§ **EXERCISE REQUIREMENTS**: Scan the material and copy every line in which "picture" appears.

§ **DATA**:
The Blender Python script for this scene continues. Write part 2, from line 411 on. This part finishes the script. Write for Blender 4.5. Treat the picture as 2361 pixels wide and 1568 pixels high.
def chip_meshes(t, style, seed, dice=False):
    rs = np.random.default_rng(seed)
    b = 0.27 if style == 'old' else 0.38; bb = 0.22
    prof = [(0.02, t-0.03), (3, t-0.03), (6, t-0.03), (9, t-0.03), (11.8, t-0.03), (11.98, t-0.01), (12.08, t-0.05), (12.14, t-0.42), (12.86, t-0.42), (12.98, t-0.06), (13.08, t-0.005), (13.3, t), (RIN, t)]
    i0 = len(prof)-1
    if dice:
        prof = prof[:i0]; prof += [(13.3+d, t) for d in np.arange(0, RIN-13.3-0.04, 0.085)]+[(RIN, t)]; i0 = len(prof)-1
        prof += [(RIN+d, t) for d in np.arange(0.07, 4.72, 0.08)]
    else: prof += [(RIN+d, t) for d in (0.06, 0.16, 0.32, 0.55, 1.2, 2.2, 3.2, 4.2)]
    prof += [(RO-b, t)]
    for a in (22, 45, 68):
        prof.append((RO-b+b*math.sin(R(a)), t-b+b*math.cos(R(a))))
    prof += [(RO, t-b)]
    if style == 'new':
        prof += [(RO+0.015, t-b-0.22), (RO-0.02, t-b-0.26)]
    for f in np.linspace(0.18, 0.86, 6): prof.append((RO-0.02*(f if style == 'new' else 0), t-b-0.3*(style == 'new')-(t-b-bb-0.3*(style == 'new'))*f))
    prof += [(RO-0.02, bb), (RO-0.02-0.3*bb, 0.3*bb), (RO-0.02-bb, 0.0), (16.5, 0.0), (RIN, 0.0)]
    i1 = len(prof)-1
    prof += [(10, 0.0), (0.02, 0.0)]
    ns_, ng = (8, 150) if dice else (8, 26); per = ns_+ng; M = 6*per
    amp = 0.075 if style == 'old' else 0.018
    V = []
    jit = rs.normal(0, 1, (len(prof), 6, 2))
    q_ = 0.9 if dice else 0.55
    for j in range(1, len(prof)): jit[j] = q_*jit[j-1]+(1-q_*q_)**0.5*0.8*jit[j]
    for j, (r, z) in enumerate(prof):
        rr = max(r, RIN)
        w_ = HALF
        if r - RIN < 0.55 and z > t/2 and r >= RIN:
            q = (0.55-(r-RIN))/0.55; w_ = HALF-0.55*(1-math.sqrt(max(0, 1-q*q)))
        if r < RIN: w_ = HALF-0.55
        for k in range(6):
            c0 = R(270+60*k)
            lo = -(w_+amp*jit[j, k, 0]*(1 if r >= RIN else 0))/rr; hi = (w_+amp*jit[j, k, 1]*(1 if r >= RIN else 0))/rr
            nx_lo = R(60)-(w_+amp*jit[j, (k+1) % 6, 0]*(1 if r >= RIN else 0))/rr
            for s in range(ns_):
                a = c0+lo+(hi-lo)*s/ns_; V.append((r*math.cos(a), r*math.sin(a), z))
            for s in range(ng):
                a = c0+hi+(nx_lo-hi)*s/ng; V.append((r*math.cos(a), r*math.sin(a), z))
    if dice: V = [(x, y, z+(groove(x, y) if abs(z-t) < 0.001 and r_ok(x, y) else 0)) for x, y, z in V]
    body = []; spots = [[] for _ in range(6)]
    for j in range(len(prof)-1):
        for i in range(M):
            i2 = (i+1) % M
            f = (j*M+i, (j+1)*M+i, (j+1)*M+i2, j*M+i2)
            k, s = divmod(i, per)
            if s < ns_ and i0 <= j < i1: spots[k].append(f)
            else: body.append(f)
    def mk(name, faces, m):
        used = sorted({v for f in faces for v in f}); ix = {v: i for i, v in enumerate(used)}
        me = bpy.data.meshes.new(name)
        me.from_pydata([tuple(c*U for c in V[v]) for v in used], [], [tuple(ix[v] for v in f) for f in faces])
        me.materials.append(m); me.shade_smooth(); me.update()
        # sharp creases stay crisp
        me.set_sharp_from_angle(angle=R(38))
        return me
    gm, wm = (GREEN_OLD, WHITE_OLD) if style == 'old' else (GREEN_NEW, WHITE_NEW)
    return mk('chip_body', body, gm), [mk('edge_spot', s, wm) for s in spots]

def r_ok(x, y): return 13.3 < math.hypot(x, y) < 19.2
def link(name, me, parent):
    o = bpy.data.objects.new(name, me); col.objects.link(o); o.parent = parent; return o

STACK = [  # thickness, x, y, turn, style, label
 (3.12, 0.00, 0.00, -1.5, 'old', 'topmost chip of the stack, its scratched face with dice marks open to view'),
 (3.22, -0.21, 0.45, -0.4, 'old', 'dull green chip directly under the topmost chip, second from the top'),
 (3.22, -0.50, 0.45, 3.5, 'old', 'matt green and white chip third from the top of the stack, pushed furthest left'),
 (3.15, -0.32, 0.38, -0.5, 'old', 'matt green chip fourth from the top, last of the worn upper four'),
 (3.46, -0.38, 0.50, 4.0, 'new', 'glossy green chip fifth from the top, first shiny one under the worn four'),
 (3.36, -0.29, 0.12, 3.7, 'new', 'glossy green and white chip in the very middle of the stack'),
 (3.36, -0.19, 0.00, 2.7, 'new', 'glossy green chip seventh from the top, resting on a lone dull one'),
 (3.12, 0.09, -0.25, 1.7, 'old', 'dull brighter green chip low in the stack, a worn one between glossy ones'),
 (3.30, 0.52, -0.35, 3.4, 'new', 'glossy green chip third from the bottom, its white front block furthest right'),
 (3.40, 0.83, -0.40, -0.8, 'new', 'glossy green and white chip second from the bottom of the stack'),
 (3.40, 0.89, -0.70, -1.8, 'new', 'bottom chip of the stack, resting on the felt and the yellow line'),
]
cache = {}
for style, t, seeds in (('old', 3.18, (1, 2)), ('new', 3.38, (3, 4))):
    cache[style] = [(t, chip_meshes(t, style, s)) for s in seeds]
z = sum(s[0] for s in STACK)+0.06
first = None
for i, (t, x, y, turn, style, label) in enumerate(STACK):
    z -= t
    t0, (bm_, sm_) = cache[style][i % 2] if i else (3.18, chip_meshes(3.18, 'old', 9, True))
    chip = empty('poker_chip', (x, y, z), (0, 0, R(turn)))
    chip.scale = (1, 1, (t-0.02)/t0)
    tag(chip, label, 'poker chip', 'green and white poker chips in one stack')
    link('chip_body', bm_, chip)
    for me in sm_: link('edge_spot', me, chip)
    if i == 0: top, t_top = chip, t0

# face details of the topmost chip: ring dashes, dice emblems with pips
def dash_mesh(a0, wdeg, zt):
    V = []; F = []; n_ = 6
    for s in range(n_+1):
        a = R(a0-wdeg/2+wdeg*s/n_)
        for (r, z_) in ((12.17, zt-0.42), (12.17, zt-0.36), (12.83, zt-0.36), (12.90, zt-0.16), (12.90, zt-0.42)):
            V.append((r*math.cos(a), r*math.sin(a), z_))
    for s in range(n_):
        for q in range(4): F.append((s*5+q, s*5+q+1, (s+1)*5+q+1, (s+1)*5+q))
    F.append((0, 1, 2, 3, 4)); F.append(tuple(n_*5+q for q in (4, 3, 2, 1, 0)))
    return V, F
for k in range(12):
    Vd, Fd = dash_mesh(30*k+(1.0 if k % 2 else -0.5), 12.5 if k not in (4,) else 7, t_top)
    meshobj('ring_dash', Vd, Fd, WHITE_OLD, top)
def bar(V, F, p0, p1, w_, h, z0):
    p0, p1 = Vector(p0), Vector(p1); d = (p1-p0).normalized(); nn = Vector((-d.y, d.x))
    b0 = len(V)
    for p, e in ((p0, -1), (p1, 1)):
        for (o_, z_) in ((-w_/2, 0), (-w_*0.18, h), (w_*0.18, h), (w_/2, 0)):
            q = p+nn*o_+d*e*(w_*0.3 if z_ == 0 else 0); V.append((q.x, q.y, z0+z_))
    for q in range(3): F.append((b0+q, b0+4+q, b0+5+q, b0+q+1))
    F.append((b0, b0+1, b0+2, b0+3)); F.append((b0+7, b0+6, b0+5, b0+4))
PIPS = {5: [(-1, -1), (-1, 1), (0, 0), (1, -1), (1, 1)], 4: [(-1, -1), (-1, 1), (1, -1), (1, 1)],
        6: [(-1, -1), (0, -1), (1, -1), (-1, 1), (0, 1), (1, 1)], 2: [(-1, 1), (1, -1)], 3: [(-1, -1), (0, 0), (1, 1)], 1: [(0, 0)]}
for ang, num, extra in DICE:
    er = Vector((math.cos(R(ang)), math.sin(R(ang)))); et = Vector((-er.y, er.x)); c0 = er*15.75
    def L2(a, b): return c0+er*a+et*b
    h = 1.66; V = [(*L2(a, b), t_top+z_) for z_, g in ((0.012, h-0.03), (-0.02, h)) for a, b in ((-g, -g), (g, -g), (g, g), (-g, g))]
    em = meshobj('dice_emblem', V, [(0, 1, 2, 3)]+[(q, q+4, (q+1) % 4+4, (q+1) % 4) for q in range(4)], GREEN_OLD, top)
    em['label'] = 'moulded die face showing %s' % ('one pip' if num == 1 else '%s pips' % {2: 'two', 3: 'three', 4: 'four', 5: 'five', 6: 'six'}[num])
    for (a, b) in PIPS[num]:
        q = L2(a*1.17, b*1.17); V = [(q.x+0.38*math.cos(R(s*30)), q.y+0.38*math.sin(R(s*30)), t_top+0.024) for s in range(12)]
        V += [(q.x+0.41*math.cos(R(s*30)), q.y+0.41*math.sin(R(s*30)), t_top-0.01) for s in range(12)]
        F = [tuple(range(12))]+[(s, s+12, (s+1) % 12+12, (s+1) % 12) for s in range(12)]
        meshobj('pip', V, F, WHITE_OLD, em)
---
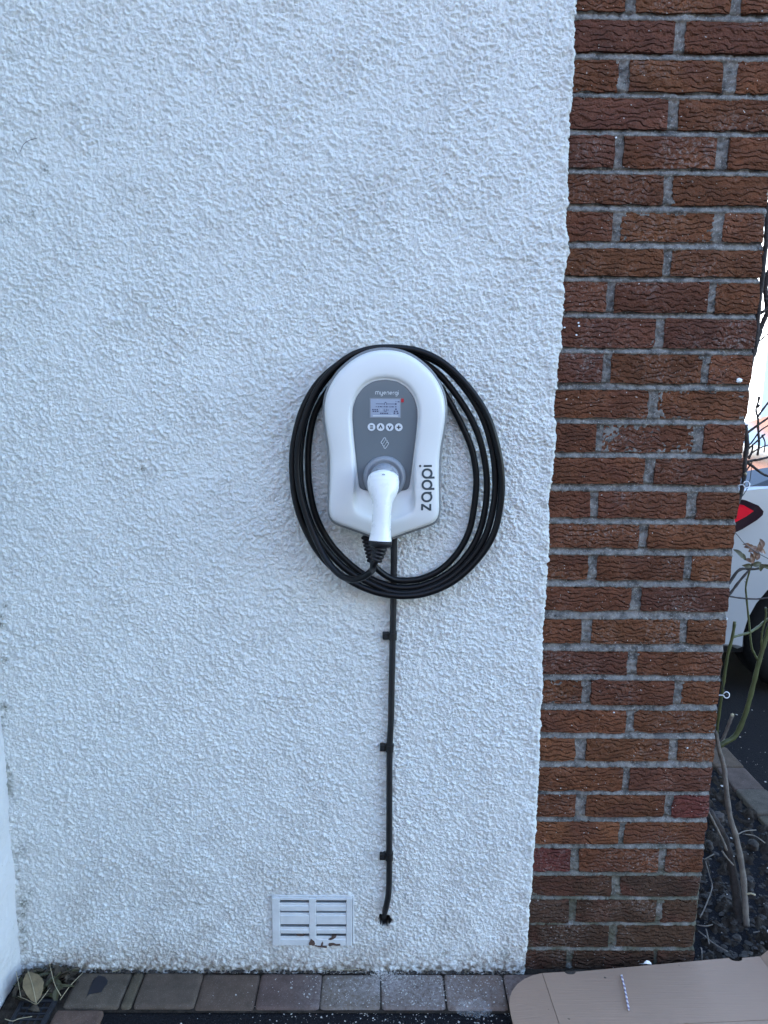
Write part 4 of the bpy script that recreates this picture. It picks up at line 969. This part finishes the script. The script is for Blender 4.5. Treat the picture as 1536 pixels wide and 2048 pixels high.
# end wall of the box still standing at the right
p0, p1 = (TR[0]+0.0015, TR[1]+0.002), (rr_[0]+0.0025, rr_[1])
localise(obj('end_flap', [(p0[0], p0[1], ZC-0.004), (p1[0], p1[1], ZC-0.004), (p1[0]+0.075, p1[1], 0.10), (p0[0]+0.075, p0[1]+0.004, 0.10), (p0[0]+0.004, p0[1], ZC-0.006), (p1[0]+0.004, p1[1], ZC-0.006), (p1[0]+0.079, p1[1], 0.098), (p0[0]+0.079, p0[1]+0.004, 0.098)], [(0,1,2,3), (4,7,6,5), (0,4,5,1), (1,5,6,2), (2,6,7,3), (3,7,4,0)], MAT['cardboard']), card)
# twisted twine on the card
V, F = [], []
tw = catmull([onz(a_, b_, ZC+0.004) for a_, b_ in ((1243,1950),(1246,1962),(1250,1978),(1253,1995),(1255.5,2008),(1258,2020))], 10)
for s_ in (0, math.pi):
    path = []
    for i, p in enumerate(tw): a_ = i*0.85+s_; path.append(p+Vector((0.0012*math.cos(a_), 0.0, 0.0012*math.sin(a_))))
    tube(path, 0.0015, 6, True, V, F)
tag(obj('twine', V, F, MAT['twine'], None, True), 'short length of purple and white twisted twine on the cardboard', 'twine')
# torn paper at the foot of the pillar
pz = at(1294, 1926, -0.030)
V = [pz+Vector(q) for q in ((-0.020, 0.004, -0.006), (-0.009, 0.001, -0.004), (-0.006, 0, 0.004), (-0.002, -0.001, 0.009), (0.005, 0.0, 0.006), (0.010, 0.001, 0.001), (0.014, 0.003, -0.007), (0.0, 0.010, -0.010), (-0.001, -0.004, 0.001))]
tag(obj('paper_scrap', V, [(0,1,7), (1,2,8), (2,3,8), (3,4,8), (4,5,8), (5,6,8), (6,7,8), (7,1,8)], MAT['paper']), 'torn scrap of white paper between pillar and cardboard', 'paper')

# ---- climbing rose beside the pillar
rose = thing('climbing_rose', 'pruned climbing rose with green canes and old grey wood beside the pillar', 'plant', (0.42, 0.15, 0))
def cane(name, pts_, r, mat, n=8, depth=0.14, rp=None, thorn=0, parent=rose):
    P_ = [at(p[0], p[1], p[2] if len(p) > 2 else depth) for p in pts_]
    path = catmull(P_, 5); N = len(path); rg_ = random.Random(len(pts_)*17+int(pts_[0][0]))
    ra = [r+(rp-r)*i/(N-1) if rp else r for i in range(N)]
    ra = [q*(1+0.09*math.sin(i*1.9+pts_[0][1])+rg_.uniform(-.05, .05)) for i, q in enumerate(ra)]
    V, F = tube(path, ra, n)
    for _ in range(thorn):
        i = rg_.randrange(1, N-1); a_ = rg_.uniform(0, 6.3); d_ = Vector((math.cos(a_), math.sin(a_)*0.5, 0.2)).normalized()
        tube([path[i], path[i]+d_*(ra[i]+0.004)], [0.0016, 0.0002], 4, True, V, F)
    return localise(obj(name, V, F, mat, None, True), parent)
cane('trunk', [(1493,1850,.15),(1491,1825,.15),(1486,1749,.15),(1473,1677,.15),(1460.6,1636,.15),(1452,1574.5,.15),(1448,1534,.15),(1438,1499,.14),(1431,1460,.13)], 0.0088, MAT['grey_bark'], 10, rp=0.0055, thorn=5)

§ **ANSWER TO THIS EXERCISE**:
The Blender Python script for this scene continues. Write part 2, from line 411 on. This part finishes the script. Write for Blender 4.5. Treat the picture as 2361 pixels wide and 1568 pixels high.
Write part 4 of the bpy script that recreates this picture. It picks up at line 969. This part finishes the script. The script is for Blender 4.5. Treat the picture as 1536 pixels wide and 2048 pixels high.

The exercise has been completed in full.